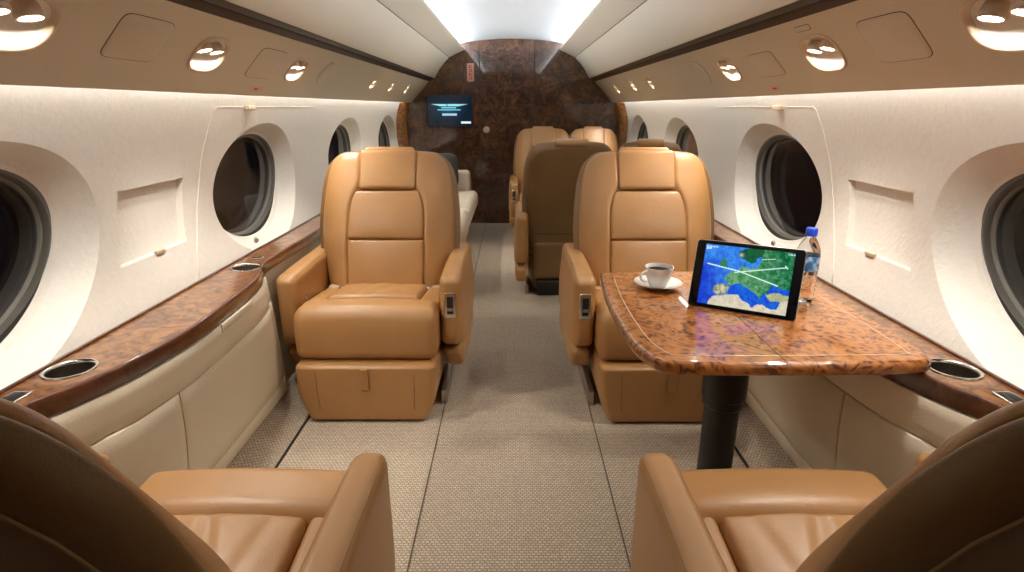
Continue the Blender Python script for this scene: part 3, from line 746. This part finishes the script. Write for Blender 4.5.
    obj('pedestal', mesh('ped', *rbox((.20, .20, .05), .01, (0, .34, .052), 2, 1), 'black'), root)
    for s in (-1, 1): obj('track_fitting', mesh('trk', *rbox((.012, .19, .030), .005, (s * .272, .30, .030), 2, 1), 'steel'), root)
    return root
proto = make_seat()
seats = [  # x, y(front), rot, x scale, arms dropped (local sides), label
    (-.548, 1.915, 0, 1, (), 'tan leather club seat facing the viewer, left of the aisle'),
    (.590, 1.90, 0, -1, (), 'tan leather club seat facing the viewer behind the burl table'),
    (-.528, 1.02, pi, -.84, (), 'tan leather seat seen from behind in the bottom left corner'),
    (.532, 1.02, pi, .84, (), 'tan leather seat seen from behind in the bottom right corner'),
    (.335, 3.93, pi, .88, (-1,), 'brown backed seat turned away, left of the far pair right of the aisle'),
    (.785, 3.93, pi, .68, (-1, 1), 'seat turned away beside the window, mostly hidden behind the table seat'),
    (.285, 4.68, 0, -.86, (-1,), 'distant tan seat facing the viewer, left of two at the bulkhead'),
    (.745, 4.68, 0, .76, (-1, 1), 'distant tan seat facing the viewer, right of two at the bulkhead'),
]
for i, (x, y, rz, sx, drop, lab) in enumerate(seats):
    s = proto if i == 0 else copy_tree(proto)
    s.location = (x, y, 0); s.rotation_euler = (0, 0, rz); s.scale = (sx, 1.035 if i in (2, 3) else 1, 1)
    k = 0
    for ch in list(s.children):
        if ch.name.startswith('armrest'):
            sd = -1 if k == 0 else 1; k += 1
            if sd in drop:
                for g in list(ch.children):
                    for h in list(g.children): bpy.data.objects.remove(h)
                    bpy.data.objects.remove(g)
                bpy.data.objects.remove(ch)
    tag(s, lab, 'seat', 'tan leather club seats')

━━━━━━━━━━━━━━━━

| Task to carry out |
Reproduce the listing exactly. Leave its pictures out.

| Written answer |
Continue the Blender Python script for this scene: part 3, from line 746. This part finishes the script. Write for Blender 4.5.
    obj('pedestal', mesh('ped', *rbox((.20, .20, .05), .01, (0, .34, .052), 2, 1), 'black'), root)
    for s in (-1, 1): obj('track_fitting', mesh('trk', *rbox((.012, .19, .030), .005, (s * .272, .30, .030), 2, 1), 'steel'), root)
    return root
proto = make_seat()
seats = [  # x, y(front), rot, x scale, arms dropped (local sides), label
    (-.548, 1.915, 0, 1, (), 'tan leather club seat facing the viewer, left of the aisle'),
    (.590, 1.90, 0, -1, (), 'tan leather club seat facing the viewer behind the burl table'),
    (-.528, 1.02, pi, -.84, (), 'tan leather seat seen from behind in the bottom left corner'),
    (.532, 1.02, pi, .84, (), 'tan leather seat seen from behind in the bottom right corner'),
    (.335, 3.93, pi, .88, (-1,), 'brown backed seat turned away, left of the far pair right of the aisle'),
    (.785, 3.93, pi, .68, (-1, 1), 'seat turned away beside the window, mostly hidden behind the table seat'),
    (.285, 4.68, 0, -.86, (-1,), 'distant tan seat facing the viewer, left of two at the bulkhead'),
    (.745, 4.68, 0, .76, (-1, 1), 'distant tan seat facing the viewer, right of two at the bulkhead'),
]
for i, (x, y, rz, sx, drop, lab) in enumerate(seats):
    s = proto if i == 0 else copy_tree(proto)
    s.location = (x, y, 0); s.rotation_euler = (0, 0, rz); s.scale = (sx, 1.035 if i in (2, 3) else 1, 1)
    k = 0
    for ch in list(s.children):
        if ch.name.startswith('armrest'):
            sd = -1 if k == 0 else 1; k += 1
            if sd in drop:
                for g in list(ch.children):
                    for h in list(g.children): bpy.data.objects.remove(h)
                    bpy.data.objects.remove(g)
                bpy.data.objects.remove(ch)
    tag(s, lab, 'seat', 'tan leather club seats')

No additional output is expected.